Be generous, live longer
Resource sharing affects mortality worldwide
Sharing is caring: the more resources people share within a society, the better for health and longevity. Fanny Kluge and Tobias Vogt analyzed data for 34 countries on all continents and found a strong association between the amount of money shared between generations and longevity.
The act of giving and receiving increases well-being: the recipient benefits directly from the gift, and the giver benefits indirectly through emotional satisfaction. A new study published in the journal PNAS now suggests that those who share more also live longer. In their analysis, Fanny Kluge and Tobias Vogt found a strong linear relationship between a society’s generosity and the average life expectancy of its members. The researchers at the Max Planck Institute for Demographic Research in Rostock, Germany, conclude that people are living longer in societies whose members support each other with resources.

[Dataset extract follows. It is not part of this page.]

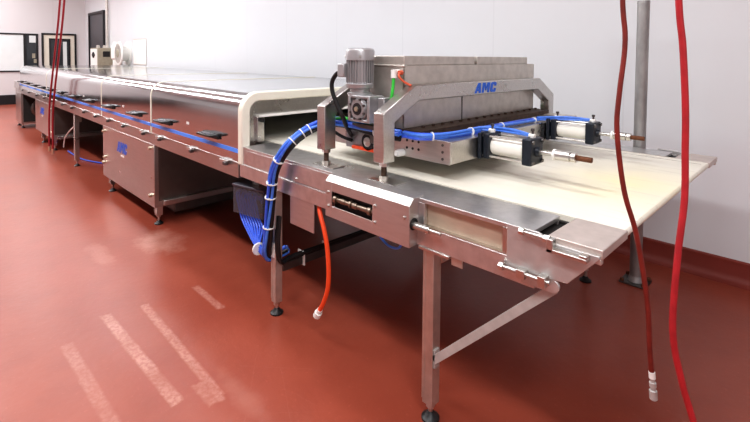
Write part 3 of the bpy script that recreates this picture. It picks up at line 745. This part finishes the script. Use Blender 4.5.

“What is new about our study is that for the first time we have combined transfer payments from state and family and evaluated the effect”, says Fanny Kluge. The researchers used data for 34 countries from the National Transfer Accounts project. For all countries, state and private transfer payments received and given by each individual over his or her lifetime are added up and presented in relation to lifetime income.
Societies in Western European countries share a lot and live long
Sub-Saharan African countries such as Senegal share the lowest percentage of their lifetime income and have the highest mortality rate of all the countries studied. Those who share little die earlier. Although South Africa is economically more developed than other African countries, few resources are redistributed; here too, the mortality rate is relatively high. In these countries, the mortality rate of children and young people up to the age of 20 is also higher than in the other countries studied. "Our analyses suggest that redistribution influences the mortality rate of a country, regardless of the per capita gross domestic product," says Fanny Kluge.
Societies in Western European countries and Japan transfer a lot to the youngest and oldest and mortality rates are low. The countries studied in South America also have high transfer payments. There, people share more than 60 percent of their average life income with others. The mortality rates are lower than in sub-Saharan Africa, but higher than those of Western Europe, Australia, Japan and Taiwan.
In France and Japan, the two countries with the lowest mortality rates of all the countries studied, an average citizen shares between 68 and 69 percent of their lifetime income. Here, the risk of dying in the coming year is only half as high for people over 65 as in China or Turkey, where between 44 and 48 percent of lifetime income is redistributed.
"What I find particularly interesting is that the relationship between generosity and lifetime income that we described does not depend on whether the benefits come from the state or from the wider family," says Fanny Kluge. Both of these factors cause the population live longer compared to societies with fewer transfer payments.